Karasek: Ich denke nicht. Es gibt immer, diese Angst, dass durch Fernsehen und die Bilderflut die Sprache zurückgedrängt wird. Aber alle elektronischen Medien setzen Bildung voraus. Es ist ein großer Fortschritt. Wir sind den Zeiten des Analphabetismus noch gar nicht so lange entsprungen. Der Analphabetismus in Deutschland war bis ins 18. Jahrhundert lange verbreitet.

SJ: Wie weit wären Sie gekommen, wenn Sie Studiengebühren hätten zahlen müssen?

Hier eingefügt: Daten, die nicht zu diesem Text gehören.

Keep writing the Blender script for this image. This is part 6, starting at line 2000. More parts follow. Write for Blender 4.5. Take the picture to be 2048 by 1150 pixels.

Karasek: Ich musste Gebühren zahlen, hatte aber ein Stipendium. Ich war in einer Sondersituation; ich floh direkt nach dem Abitur allein aus der DDR. Mein Studium habe ich mir durch eine Art Bafög finanziert. Damals gab es Leistungsprüfungen an jedem Semesterende, die man absolvieren musste Flüchtlinge aus der DDR hatten es leicht, ein Stipendium zu bekommen, wenn sie bereit waren, Fleißprüfungen abzulegen. Die letzten Semester finanzierte ich mir mit Darlehen.

SJ: Welche Zukunft sehen Sie für die Geisteswissenschaften in unserer ökonomisch denkenden Gesellschaft?

Karasek: Ich denke, dass Geisteswissenschaften eine Zukunft haben müssen. Weil Geisteswissenschaften in einer globalisierten Welt allein für den Kontakt unter verschiedenen Kulturherkünften sorgen, die Verständigung fördern und den Austausch der dazuwischen stattfinden muss.

SJ: Anfang Oktober war Buchmesse in Frankfurt. Inzwischen gibt es E-Books. Wird weniger gelesen?

Karasek: Was heißt eigentlich Buch? Es gibt Schund, gefährliche Inhalte wie „Hitler mein Kampf,“ um ein besonders abschreckendes Beispiel zu nennen – gewaltverherrlichende Literatur. Buch ist nicht gleich Buch. Ich denke, man müsste – und das ist eine Aufgabe des Elternhauses und der Schule – die Kinder zum richtigen Lesen führen. Ich glaube, dass mehr gelesen wird als früher. Das können Sie an den Harry-Potter-Auflagen sehen.

SJ: Teilen Sie mit Ihrem Kollegen Marcel Reich-Ranicki vom Literarischen Quartett die Ansicht, dass Fernsehen "Blödsinn" ist?

Karasek: Das hat er so nicht gesagt. Er sagte, dass das Fernsehprogramm, dass er in der Preisverleihungsveranstaltung präsentiert bekommen hat, ihm als Blödsinn erschien. Er wollte damit ausdrücken, dass ihm diese endlose Veranstaltung, wo er mit Leuten wie Atze Schröder konfrontiert wurde oder mit Köchen, die sich Laudatioschmarrn um die Löffel schmierten. Der Fehler dabei ist, das Fernsehen sehr pauschal Preise verleiht. Würde man ein Buchpreis fürs Lebenswerk bekommen  und es gäbe eine entsprechende Veranstaltung, wo Diätratgeber, Krimis, esoterische Literatur, Lebenshilfe, historische Romane, Kinderbücher vertreten wären, dann hätte mancher den Eindruck, er ist im falschen Film und auf einer blödsinnigen Veranstaltung.

SJ: Würden Sie gerne wieder ins Fernsehen gehen, vielleicht mit Marcel Reich-Ranicki?

Karasek: Ich hätte überhaupt nichts dagegen. Aber man muss der Tatsache ins Auge sehen, dass wir beide schon etwas älter sind und pro Sendung des Literarischen Quartetts 20 Bücher lesen mussten. Das ist eine horrende Arbeit. Ich weiß nicht, ob ich dafür heute noch in der Lage wäre.